Since the last post there's been too much eating for easy summary. Shannon took off for the US, my mother arrived, and in the same week I ate with each of them at the Cave la Bourgogne, currently my favorite cafe-restaurant, at the base of the scenic rue moufftard here on the left bank. The kitchen is not an ambitious one - Andouilette, omelettes, plates of charcuterie, salads - but extremely competent. The real pleasures there are of the cave - i.e., vin - and of the ambiance. Its a slightly dark, wood-lined interior space lit in red and yellow tones, and manages to feel lively without being too noisy to hear those around you. And the chevre toast that tops the salade complet, is just great.
Also notable, was the Restaurant Priosmani - one of Paris' few Georgian restaurants - where we had dumplings stuffed with sour cherries, chicken in an almond sauce, and lamb in tarragon. While I wasn't blown away, the experience of eating Georgian food was worthwhile, and the combinations of spices were quite unfamiliar and hence, pleasant. And Tat Ming, a cantonese restaurant off of the largely Asian rue Tolbiac, near my apartment, was just great. I consider their yushiang eggplant, chili fried squid and shrimp shiu mai to be the equal of most places I go in san francisco, and that's hard for a chinese restaurant stuck so far inland, in a city where most people don't like spice.

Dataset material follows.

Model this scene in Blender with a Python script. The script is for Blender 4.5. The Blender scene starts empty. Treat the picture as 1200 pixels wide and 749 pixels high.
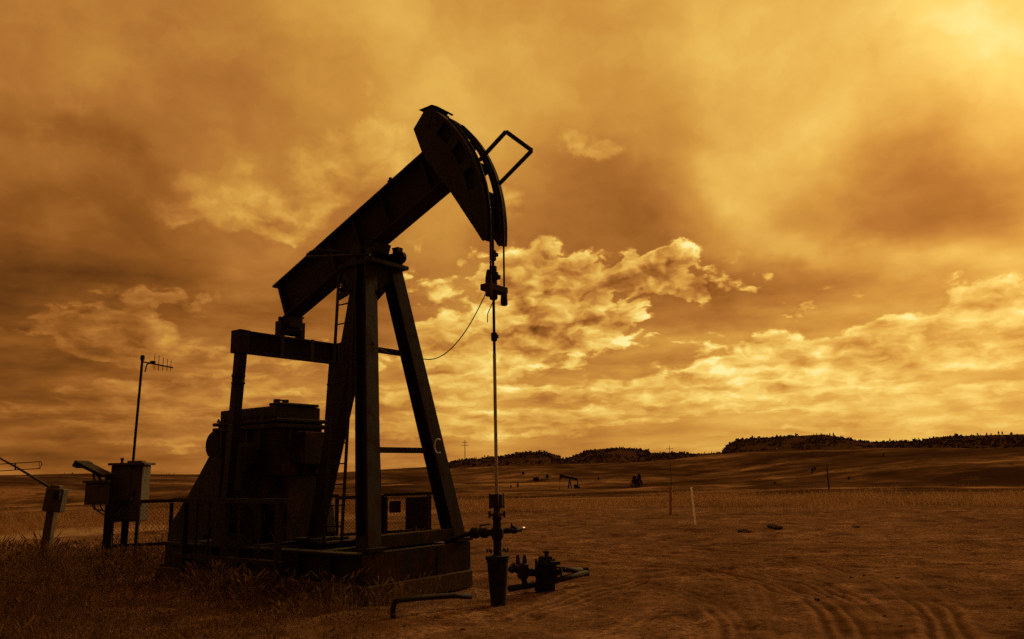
import bpy, math, random
import numpy as np
from mathutils import Vector, Matrix
random.seed(7); rng = np.random.default_rng(7)
scn = bpy.context.scene
col = scn.collection
R = math.radians

# ------------------------------------------------------------------ camera model
F = 940.0; PITCH = math.atan(179/F); ROLL = 0.02; H = 1.7
cp, sp = math.cos(PITCH), math.sin(PITCH)
fw = np.array([0, cp, sp]); up0 = np.array([0, -sp, cp]); r0 = np.array([1., 0, 0])
rt = r0*math.cos(ROLL) - up0*math.sin(ROLL); up = up0*math.cos(ROLL) + r0*math.sin(ROLL)
C = np.array([0, 0, H])
def ray(x, y): return fw*F + rt*(x-600) + up*(374.5-y)
def ground(x, y, z=0.0):
    d = ray(x, y); return C + d*((z-H)/d[2])
def at(x, y, Y):
    d = ray(x, y); return C + d*(Y/d[1])
def azel(x, y):
    d = ray(x, y); n = np.linalg.norm(d); return math.atan2(d[0], d[1]), math.asin(d[2]/n)

cam_d = bpy.data.cameras.new('camera'); cam = bpy.data.objects.new('camera', cam_d); col.objects.link(cam)
cam_d.sensor_width = 36; cam_d.lens = F/1200*36; cam_d.clip_end = 30000; cam_d.clip_start = 0.05
m = Matrix(((rt[0], up[0], -fw[0], 0), (rt[1], up[1], -fw[1], 0), (rt[2], up[2], -fw[2], H), (0, 0, 0, 1)))
cam.matrix_world = m
scn.camera = cam
scn.view_settings.view_transform = 'Standard'; scn.view_settings.look = 'None'
scn.view_settings.exposure = 0.0; scn.view_settings.gamma = 1.0

# ------------------------------------------------------------------ node helper
class G:
    """tiny node-graph builder"""
    def __init__(s, tree): s.t = tree; s.n = tree.nodes; s.l = tree.links
    def node(s, typ, **kw):
        n = s.n.new(typ)
        for k, v in kw.items(): setattr(n, k, v)
        return n
    def put(s, sock, v):
        if hasattr(v, 'is_output'): s.l.new(v, sock)
        else: sock.default_value = v
    def math(s, op, a, b=None, c=None, clamp=False):
        n = s.node('ShaderNodeMath', operation=op); n.use_clamp = clamp
        s.put(n.inputs[0], a)
        if b is not None: s.put(n.inputs[1], b)
        if c is not None: s.put(n.inputs[2], c)
        return n.outputs[0]
    def add(s, a, b): return s.math('ADD', a, b)
    def sub(s, a, b): return s.math('SUBTRACT', a, b)
    def mul(s, a, b): return s.math('MULTIPLY', a, b)
    def mad(s, a, b, c): return s.math('MULTIPLY_ADD', a, b, c)
    def vmath(s, op, a, b=None, c=None, scale=None, out=0):
        n = s.node('ShaderNodeVectorMath', operation=op)
        s.put(n.inputs[0], a)
        if b is not None: s.put(n.inputs[1], b)
        if c is not None: s.put(n.inputs[2], c)
        if scale is not None: s.put(n.inputs['Scale'], scale)
        return n.outputs[out]
    dims = '3D'
    def noise(s, vec, scale, detail=4, rough=.5, dist=0.0, color=False, lac=2.0):
        n = s.node('ShaderNodeTexNoise', noise_dimensions=s.dims)
        s.l.new(vec, n.inputs['Vector']); n.inputs['Scale'].default_value = scale
        n.inputs['Detail'].default_value = detail; n.inputs['Roughness'].default_value = rough
        n.inputs['Distortion'].default_value = dist; n.inputs['Lacunarity'].default_value = lac
        return n.outputs['Color' if color else 'Fac']
    def smooth(s, v, lo, hi, a=0.0, b=1.0):
        n = s.node('ShaderNodeMapRange'); n.interpolation_type = 'SMOOTHSTEP'
        s.put(n.inputs[0], v); n.inputs[1].default_value = lo; n.inputs[2].default_value = hi
        n.inputs[3].default_value = a; n.inputs[4].default_value = b
        return n.outputs[0]
    def ramp(s, v, stops, interp='LINEAR'):
        n = s.node('ShaderNodeValToRGB'); s.put(n.inputs[0], v); cr = n.color_ramp; cr.interpolation = interp
        while len(cr.elements) < len(stops): cr.elements.new(0.5)
        for e, (p, c) in zip(cr.elements, stops): e.position = p; e.color = (*c, 1)
        return n.outputs[0]
    def mix(s, f, a, b):
        n = s.node('ShaderNodeMix', data_type='RGBA'); s.put(n.inputs[0], f)
        for i, v in ((6, a), (7, b)):
            s.put(n.inputs[i], (*v, 1) if isinstance(v, tuple) else v)
        return n.outputs[2]
    def mixf(s, f, a, b):
        n = s.node('ShaderNodeMix', data_type='FLOAT'); s.put(n.inputs[0], f); s.put(n.inputs[2], a); s.put(n.inputs[3], b)
        return n.outputs[0]
    def xyz(s, x, y, z=0.0):
        n = s.node('ShaderNodeCombineXYZ')
        for i, v in enumerate((x, y, z)): s.put(n.inputs[i], v)
        return n.outputs[0]
    def sep(s, v):
        n = s.node('ShaderNodeSeparateXYZ'); s.l.new(v, n.inputs[0]); return n.outputs
    def gauss(s, P, c, sx, sy, rot=0.0):
        n = s.node('ShaderNodeMapping', vector_type='TEXTURE'); s.l.new(P, n.inputs[0])
        n.inputs[1].default_value = (c[0], c[1], 0); n.inputs[2].default_value = (0, 0, rot); n.inputs[3].default_value = (sx, sy, 1e6)
        d = s.vmath('DOT_PRODUCT', n.outputs[0], n.outputs[0], out=1)
        return s.math('POWER', 0.36788, d)
    def blobs(s, P, start, items):
        """start + sum of weighted gaussians; the running sum rides along in z so the nodes stay in sequence"""
        q = s.sep(P); acc = start
        for c, sx, sy, rot, k in items:
            acc = s.mad(s.gauss(s.xyz(q[0], q[1], acc), c, sx, sy, rot), float(k), acc)
        return acc

def lin(c): return tuple((x/255/12.92 if x/255 <= .04045 else ((x/255+.055)/1.055)**2.4) for x in c)

# ------------------------------------------------------------------ sky
SUN_AZ, SUN_EL = azel(1245, 75)
OFF = (16.2, -3.1, 0.0)
def make_world():
    w = bpy.data.worlds.new('World'); scn.world = w; w.use_nodes = True
    g = G(w.node_tree); g.n.clear(); g.dims = '2D'
    out = g.node('ShaderNodeOutputWorld'); bg = g.node('ShaderNodeBackground')
    tc = g.node('ShaderNodeTexCoord').outputs['Generated']
    d = g.sep(tc)
    K = 9.4   # 100 reference pixels per unit at the middle of the field
    u = g.mul(g.math('ARCTAN2', d[0], d[1]), K)
    v = g.mul(g.math('ARCSINE', d[2]), K)
    P = g.xyz(u, v)
    def uv(x, y):
        a, e = azel(x, y); return a*K, e*K
    # stretched coordinates: clouds flatten towards the horizon
    vs = g.mul(g.math('LOGARITHM', g.add(g.mul(g.math('MAXIMUM', v, 0.0), 1/2.2), 1.0), math.e), 6.2)
    Q = g.xyz(u, vs)
    # warps
    w1 = g.vmath('SUBTRACT', g.noise(Q, .42, 5, .55, color=True), (0.5, 0.5, 0.5))
    P1 = g.vmath('MULTIPLY_ADD', w1, (1.9, 1.3, 0), P)
    w2 = g.vmath('SUBTRACT', g.noise(Q, 1.1, 7, .62, color=True), (0.5, 0.5, 0.5))
    P2 = g.vmath('MULTIPLY_ADD', w2, (.75, .6, 0), P)
    # broad brightness of the cloud deck
    T = [(0,0,.32),(200,0,.45),(400,0,.54),(600,0,.61),(800,0,.68),(1000,0,.73),(1200,0,.78),
         (0,140,.34),(110,130,.40),(220,110,.40),(400,100,.52),(600,100,.59),(800,100,.66),(1000,100,.74),(1190,90,.93),
         (0,240,.24),(130,215,.27),(250,240,.42),(390,180,.52),(470,140,.58),(640,200,.47),(700,250,.40),(770,190,.54),(900,195,.63),(1000,180,.58),(1090,225,.40),(1190,225,.44),
         (0,325,.14),(140,320,.14),(270,330,.22),(380,290,.34),(500,280,.44),(610,300,.40),(720,290,.40),(860,310,.40),(950,280,.47),(1040,265,.47),(1130,270,.43),(1190,300,.52),
         (0,420,.22),(180,430,.26),(330,430,.34),(480,430,.44),(620,430,.47),(740,430,.50),(860,370,.44),(950,390,.54),(1080,370,.57),(1190,345,.57),
         (0,530,.22),(200,530,.26),(400,520,.38),(560,510,.47),(740,500,.55),(880,470,.63),(1040,470,.65),(1180,470,.65),
         (1350,90,.74),(1350,300,.6),(1350,480,.55),(-160,100,.28),(-160,420,.2)]
    pts = np.array([uv(x, y) for x, y, _ in T]); val = np.array([t[2] for t in T]); base = .42; sg = 1.45
    A = np.exp(-((pts[:, None]-pts[None])**2).sum(-1)/sg**2)
    wt = np.linalg.solve(A + .06*np.eye(len(T)), val-base)
    L = g.blobs(P1, base, [((cx, cy), sg, sg, 0, k) for (cx, cy), k in zip(pts, wt)])
    # the long bank lit from the right and the shadowed decks above and below it
    L = g.blobs(P1, L, [(uv(840, 225), 1.1, .20, R(-28), .12), (uv(990, 285), 1.3, .17, R(-12), .13), (uv(1150, 305), .9, .14, R(-4), .10),
                        (uv(1120, 230), 1.4, .36, R(10), -.11), (uv(880, 320), 1.2, .3, R(-10), -.05), (uv(730, 258), 1.0, .42, R(-35), -.07), (uv(850, 310), 1.1, .3, R(-22), -.06), (uv(1080, 205), 1.2, .22, R(8), -.05), (uv(960, 150), 1.6, .4, R(14), .08),
                        (uv(120, 330), 2.0, .25, R(-3), -.09), (uv(110, 185), 1.1, .2, R(-12), -.06), (uv(180, 120), .9, .35, R(10), .06)])
    # soft structure
    f1 = g.noise(g.vmath('MULTIPLY', P2, (.8, 1.2, 1)), .55, 8, .56)
    L = g.mad(g.sub(f1, .5), .44, L)
    f3 = g.noise(g.vmath('MULTIPLY', Q, (.55, 1.5, 1)), 1.6, 6, .55)
    low = g.smooth(v, 3.3, 1.2)
    L = g.mad(g.mul(g.sub(f3, .5), low), .42, L)
    # cumulus: where (blobs), how dense (fractal noise), lit from the sun's side
    S = [(700,322,80,42,0,.62),(785,328,60,30,0,.62),(838,342,30,12,0,.55),(655,360,60,48,0,.55),(740,385,90,22,0,.45),(640,395,70,28,0,.42),(600,330,50,50,0,.4),
         (515,325,50,62,0,.62),(560,400,80,30,0,.4),(605,243,28,34,0,.5),
         (450,150,52,70,20,.62),(325,262,30,30,0,.52),(225,210,90,44,-8,.46),(60,145,85,50,0,.48),(400,225,60,45,0,.42),
         (683,163,48,20,-36,.66),(905,322,22,9,0,.60),(940,360,24,8,12,.58),(790,300,24,14,0,.5),(893,348,24,9,0,.5),
         (168,376,58,34,0,.56),(66,374,58,20,-14,.54),(110,402,80,20,0,.42),(220,350,30,24,0,.4),
         (1060,418,190,36,4,.44),(1165,375,70,30,0,.55),(930,408,130,18,3,.48),(1100,398,90,20,0,.5),(1000,470,230,20,0,.38),(1195,345,46,26,0,.5),(850,445,100,12,0,.2),(1100,500,200,16,0,.40),
         (90,470,170,20,0,.42),(250,450,100,24,0,.42),(110,512,170,14,0,.40),(300,505,130,18,0,.40),(520,440,100,34,0,.44),(480,500,130,20,0,.40),(700,465,150,22,0,.42),(620,500,150,16,0,.38),(350,420,80,30,0,.4)]
    M = g.blobs(P2, 0.0, [(uv(x, y), sx/100*1.15, sy/100*1.15, R(rot), amp) for (x, y, sx, sy, rot, amp) in S])
    w3 = g.vmath('SUBTRACT', g.noise(Q, 2.3, 4, .55, color=True), (0.5, 0.5, 0.5))
    QS = g.vmath('MULTIPLY', g.vmath('MULTIPLY_ADD', w3, (.35, .35, 0), Q), (.85, 1.15, 1)); QS = g.vmath('ADD', QS, OFF)
    core = g.gauss(P, uv(690, 345), 2.4, 1.1)
    puff = g.mixf(core, .55, 1.25)
    def field(vec, det):
        vo = g.node('ShaderNodeTexVoronoi', feature='SMOOTH_F1', voronoi_dimensions='2D'); g.l.new(vec, vo.inputs['Vector'])
        vo.inputs['Scale'].default_value = 2.6; vo.inputs['Detail'].default_value = 2.0; vo.inputs['Roughness'].default_value = .55; vo.inputs['Smoothness'].default_value = .45
        return g.mad(g.sub(g.noise(vec, 1.25, det, .56), .5), 2.75, g.mul(g.sub(.42, vo.outputs['Distance']), puff))
    n1 = field(QS, 9)
    n2 = field(g.vmath('ADD', QS, (.13, .20, 0)), 5)
    streak = g.mul(g.sub(g.noise(g.vmath('MULTIPLY', QS, (.38, 1.6, 1)), 1.5, 9, .6), .5), 2.2)
    rel = g.sub(n1, n2)
    n1 = g.mixf(g.smooth(v, 2.0, .7, 0, .75), n1, streak)
    lobes = g.mul(g.sub(g.noise(QS, .62, 7, .52), .5), 2.7)
    n1 = g.mixf(g.smooth(v, 2.3, 3.1, 0, .85), n1, lobes)
    D = g.add(g.mad(M, 1.75, n1), -.60)
    soft = g.math('DIVIDE', D, g.mul(g.mixf(core, 1.7, 1.0), g.smooth(v, 2.3, 3.3, 1.0, 1.35)))
    cov = g.mul(g.smooth(soft, -.10, .36), g.smooth(v, 2.3, 3.7, 1.0, .6))
    rim = g.sub(g.smooth(D, -.05, .28), g.mul(g.smooth(D, .2, .9), .75))
    side = g.mul(g.smooth(u, -5.0, 2.0, .20, .33), g.mul(g.smooth(u, 2.2, 4.6, 1.0, .8), g.smooth(v, .2, 1.5, .62, 1.0)))
    cv = g.add(g.mul(side, g.add(rim, g.mul(rel, 1.15))), g.mul(L, .98))
    L = g.add(L, .035); cv = g.add(cv, g.mad(core, .07, .02))
    V = g.mixf(cov, L, cv)
    # grain of thin wisps
    V = g.math('MAXIMUM', V, 0.03)
    V = g.math('MINIMUM', V, 1.0)
    stops = [(0.0, (70, 36, 12)), (.14, (112, 64, 22)), (.26, (142, 84, 31)), (.42, (176, 113, 49)), (.58, (206, 147, 63)),
             (.74, (230, 180, 84)), (.9, (249, 214, 114)), (1.0, (255, 238, 160))]
    c = g.ramp(V, [(p, lin(k)) for p, k in stops])
    # away from the frame (behind the viewer) the deck is dimmer
    sky = g.node('ShaderNodeTexSky', sky_type='NISHITA'); sky.sun_disc = False
    sky.sun_elevation = SUN_EL; sky.sun_rotation = SUN_AZ; sky.dust_density = 4.0
    clear = g.vmath('MULTIPLY', sky.outputs[0], (1.5, .62, .12))
    # unseen sky behind the viewer, dimmed to set the light on camera-facing sides
    back = g.smooth(d[1], .45, -.35, 10.0, 2.6)
    deck = g.vmath('SCALE', c, scale=back)
    colr = g.mix(.988, clear, deck)
    g.l.new(colr, bg.inputs[0]); bg.inputs[1].default_value = 0.1
    g.l.new(bg.outputs[0], out.inputs[0])
    w.cycles.sampling_method = 'NONE'
make_world()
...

The best discovery though, was that there's an excellent restaurant, "Au temps du cerises" around the corner from my apartment, serving French workers' cuisine - nothing fancy, but ample portions of meat, beans, bread, wine, and some interesting items like a pear smothered in soft melted cheese. Their wine list is good, the atmosphere very friendly, and the posters and art on the walls conjure Brechtian visions of art as the hammer smashing capitalist reality. Its very bourgeois to treat Marxism as a digestif, but for some of us, its a digestif that works well.